The First Wife is in part like Emily Barr's previous novels, there's an edge of suspense to it. An edge that it isn't all as it seems and there's a certain aura to the novel where you wonder when the bottom is going to drop out and it's all going to go bonkers, it's all going to implode. I thought the initial plot was excellent although it made me think of the Dorothy Koomson’s, ’The Woman He Loved Before.’  I was entranced by Lily Button, a young girl, whose life revolved around her grandparents until they died and she was suddenly  thrust into the world. I found Lily's naïveté charming, rather than annoying, but what I did find annoying, was how she was smitten with Harry Summers and how their relationship raced along, I wanted to say. ’Watch out he isn’t what he seems to be.’  It was so predictable you knew something was wrong, especially as his wife was supposed to have committed suicide in Spain when they were there for Christmas on Christmas day!  I must admit, I did find the suspense lacking.
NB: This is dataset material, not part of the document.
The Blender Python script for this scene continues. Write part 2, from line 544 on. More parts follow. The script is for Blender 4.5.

Don't get me wrong, it was there, and like I said, I was waiting for it all to drop, but it was miles more sedate than ‘The Sisterhood.’ The synopsis makes a big mention of a `shocking discovery' about Harry's wife Sarah, but the action of the novel is relegated to those final 50/75 pages. Up until then, it's a fairly pedestrian novel. Very readable, but not what I expect from an Emily Barr novel. I still enjoyed it, mind, because Lily's story and how she goes from a practical hermit to being out in the world and making her own money is indeed very interesting, but not really believable.  I liked the house where she lodged, I thought the family was lovely, and I liked her friendship with Al, and her burgeoning relationship with the family. I also liked the story about Jack, a New Zealander fed up with his life and wanting to break free and visit Europe. It was all done very well, it just didn't make my heart race as much as some of her other novels.
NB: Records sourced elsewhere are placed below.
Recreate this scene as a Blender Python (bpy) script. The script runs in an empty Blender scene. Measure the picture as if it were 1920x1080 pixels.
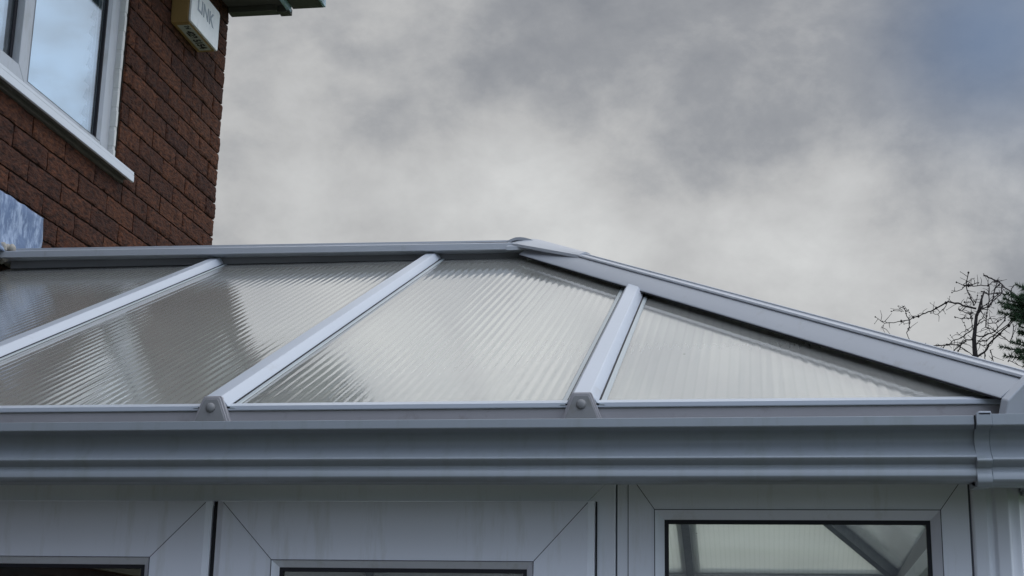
import bpy, math, random
from mathutils import Vector, Matrix, noise
random.seed(7)
scene = bpy.context.scene
R = math.radians

# ---------------------------------------------------------------- camera
cam_d = bpy.data.cameras.new("camera"); cam = bpy.data.objects.new("camera", cam_d)
scene.collection.objects.link(cam); scene.camera = cam
cam_d.sensor_width = 36; cam_d.lens = 53.305; cam_d.clip_start = 0.05; cam_d.clip_end = 3000
r_ = Vector((0.98730303, 0.15764293, 0.01953046)); u_ = Vector((0.02101321, -0.2514843, 0.96763324)); f_ = Vector((-0.15745215, 0.95493683, 0.25160379))
cam.matrix_world = Matrix(((r_.x, u_.x, -f_.x, 0), (r_.y, u_.y, -f_.y, 0), (r_.z, u_.z, -f_.z, 1.62), (0, 0, 0, 1)))

# ---------------------------------------------------------------- render look
scene.view_settings.view_transform = 'Standard'; scene.view_settings.look = 'None'
scene.view_settings.exposure = 0.0; scene.view_settings.gamma = 1.0

# ---------------------------------------------------------------- sky
SUN_EL, SUN_AZ = R(52), R(72)          # veiled sun high to the right, lighting the house wall
world = bpy.data.worlds.new("World"); scene.world = world; world.use_nodes = True
wt = world.node_tree; wn = wt.nodes; wl = wt.links; wn.clear()
def W(t, **k):
    n = wn.new(t)
    for a, b in k.items(): setattr(n, a, b)
    return n
def wmath(op, a, b=None, clamp=False):
    n = W('ShaderNodeMath', operation=op); n.use_clamp = clamp
    for i, v in enumerate((a, b)):
        if v is None: continue
        if isinstance(v, (int, float)): n.inputs[i].default_value = v
        else: wl.new(v, n.inputs[i])
    return n.outputs[0]
sky = W('ShaderNodeTexSky', sky_type='NISHITA'); sky.sun_disc = False; sky.sun_elevation = SUN_EL; sky.sun_rotation = SUN_AZ
tc = W('ShaderNodeTexCoord'); D = tc.outputs['Generated']
sep = W('ShaderNodeSeparateXYZ'); wl.new(D, sep.inputs[0])
den = wmath('ADD', wmath('MAXIMUM', sep.outputs[2], 0.0), 0.22)
comb = W('ShaderNodeCombineXYZ'); wl.new(wmath('DIVIDE', sep.outputs[0], den), comb.inputs[0]); wl.new(wmath('DIVIDE', sep.outputs[1], den), comb.inputs[1])
def fbm(scale, det, rough, off, dist=0.0):
    m = W('ShaderNodeMapping'); m.inputs['Location'].default_value = off; m.inputs['Rotation'].default_value = (0, 0, 0.5); m.inputs['Scale'].default_value = (1, 1, 1.4); wl.new(D, m.inputs[0])
    n = W('ShaderNodeTexNoise'); n.inputs['Scale'].default_value = scale; n.inputs['Detail'].default_value = det
    n.inputs['Roughness'].default_value = rough; n.inputs['Distortion'].default_value = dist; wl.new(m.outputs[0], n.inputs[0]); return n.outputs[0]
big = fbm(4.2, 3, .5, (3.1, 1.7, 0), .1); fine = fbm(11, 9, .60, (0.4, 5.2, 0), .15)
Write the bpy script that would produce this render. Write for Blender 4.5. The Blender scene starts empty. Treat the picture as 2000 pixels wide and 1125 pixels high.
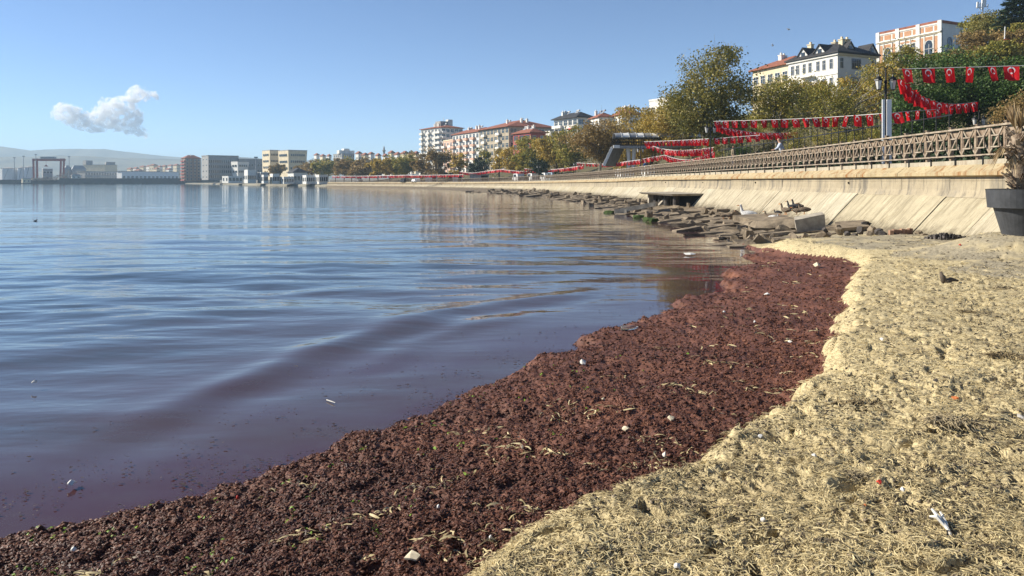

I must admit, I did find the latter stages of the book to be beyond the realms of believability. Lily takes off to Barcelona and I just felt that from what we knew of her thus far, it wouldn't be in her make-up to do that. I found it hard to believe that Lily would survive the bustle of an airport and the flight to Barcelona and the enormity of being in a city where people speak a different language. It might have been necessary to the plot, but it was entirely out of characters for me and it sort of spoiled it a little bit. You don't give us a character who in all of her 21 years has only ever left Cornwall a couple of times and then have her, on a whim (suspicious, or no) head to Barcelona. Especially as she found Sarah in a place she had never been to before. Nevertheless, the ending was very fast-paced and frantic and everything all sort of spilled out in one long shocking confession. It was all rather predictable, so it was rather anti-climatic in a sense, but still dramatic in others. Overall, although I  enjoyed The First Wife, I don't personally believe it was as good as any of her other books and was like a not very good chick lit book. Some of the speech from the characters was facile and irritated me.

What irked me even more, that having promised myself I wouldn’t buy any new books this Autumn, ( I had 16 books at home to read) I saw and bought this (as she was one of my favourite authors) and at full price from W. H. Smiths!